Nikki:  And He gives us a series of new commands.  There are definitely commandments that we are to keep as Christians in the church.  He said, “Go into the world and teach them all that I have commanded you.

Colleen:  Yes.

Nikki:  He says in Matthew, “Come to me all who are weary and heavy laden, and I will give you rest.  Take my yoke upon you and learn from me.

Colleen:  Yes.

Nikki:  We have a whole new series of commandments for the church that we learn when we read it in context, understanding it was written to believers –

Colleen:  Yes.

Nikki:  – not to the whole world –

Colleen:  Exactly.

Nikki:  – it was written to believers.  That’s where we get the fundamentals of our faith, you know –

Colleen:  Yes.

Nikki:  – and how we’re to live.

Colleen:  The Law of Christ.

Nikki:  Yeah.  And then also understanding the importance of knowing what genre you’re reading.  When you’re in the Old Testament, is this history?

Colleen:  Right.

Nikki:  Is this prophetic?  Is it poetry and wisdom?  Finding out that a lot of the Adventist doctrines are rooted in poetry –

Colleen:  Yes.

Nikki:  – was comical.

Colleen:  It is comical.  We can’t make doctrine from passages of Scripture that are not didactic –

Nikki:  Right.

Colleen:  – that are not intended for teaching.

Nikki:  Right.

Colleen:  There was just a lot about the way we learned to understand Scripture that was inside-out from the way it actually is –

Nikki:  Um-hmm.

Colleen:  – when you read it in context.  I often think, since I used to teach English, you know, I would never suggest to a class that they could read a Shakespeare play and make it mean whatever it seemed to mean to them or to take a line out here or a line out there.  I mean, you could end up with everybody killing themselves with poison, like Juliet.

Nikki:  Um-hmm.

Colleen:  But you have to read contextually.  The entire piece has to be read as a normal book.  Same with the Bible.

Nikki:  Um-hmm.

Colleen:  It has normal rules of grammar, normal rules of vocabulary, and when we look at it that way, it starts to make sense, but always remembering to ask the Lord to teach us.

Nikki:  Yes.

Colleen:  Because He wrote it, His Spirit inspired it, and we are the privileged recipients of this living Word that changes everything.

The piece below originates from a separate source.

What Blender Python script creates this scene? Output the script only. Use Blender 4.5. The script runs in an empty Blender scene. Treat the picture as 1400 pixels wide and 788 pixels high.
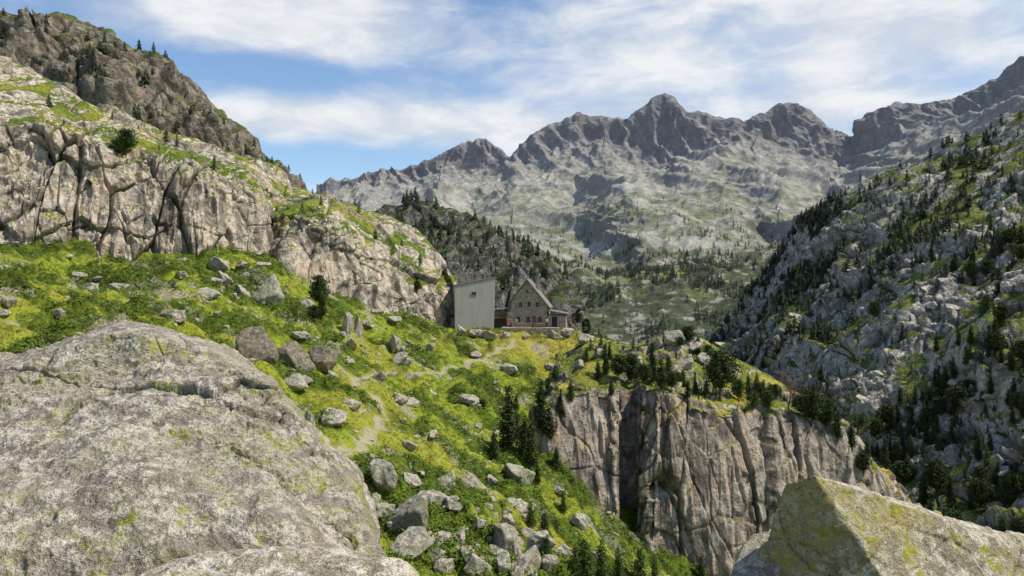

Nikki:  And it is clear, we don’t need people in high positions to tell us, “Oh, no, it doesn’t really mean that; this is what we know it means.”  No, it’s a part of this covenant.  It is a part of the covenantal promise that no longer will we need someone to tell us –

Colleen:  Yes.

Nikki:  – God Himself will tell us, His Spirit illuminates Scripture.  Certainly, He gave us teachers –

Colleen:  Absolutely.

Nikki:  – certainly He did.  But the Scriptures themselves are clear.

Colleen:  And when we believe that the Bible is inseparable from God Himself, that it is His Word, it examines us, it reveals us to ourselves, and it reveals Him to us, it’s something that we can’t actually twist for our purposes –

Nikki:  Um-hmm.

Colleen:  – without knowing that we’re actually sinning against God.  The Bible means what it says.  It is alive, it is living, and His Spirit will apply it to our lives.  And fundamentally, the most amazing thing that we get from Scripture that’s not revealed through God’s revelation of Himself in creation is the truth about Jesus and how God provided for our salvation.

Nikki:  Um-hmm.

Colleen:  That’s unique in the Bible.  No other religion has a God who sends His Son as incarnate in a human body to take our sin, to take the punishment intended for human sinners, take that into Himself, go to the cross, die a human death, and rise from death and break the curse on sinful man.  This is the unique message of Scripture that’s not found anywhere else in all of creation.  And it’s the life-changing thing that we all need.

Nikki:  Um-hmm.

Colleen:  There’s not much more we can say that’s more powerful than:  Read your Bible, ask God teach you, to ground you in truth and reality, and to protect you from deception.  He is faithful.  He will not trick you.  So read your Bible, and drink your last dregs of coffee with us.  [Laughter.]

Nikki:  [Laughter.]

Colleen:  We’re really happy to have shared this time with you again.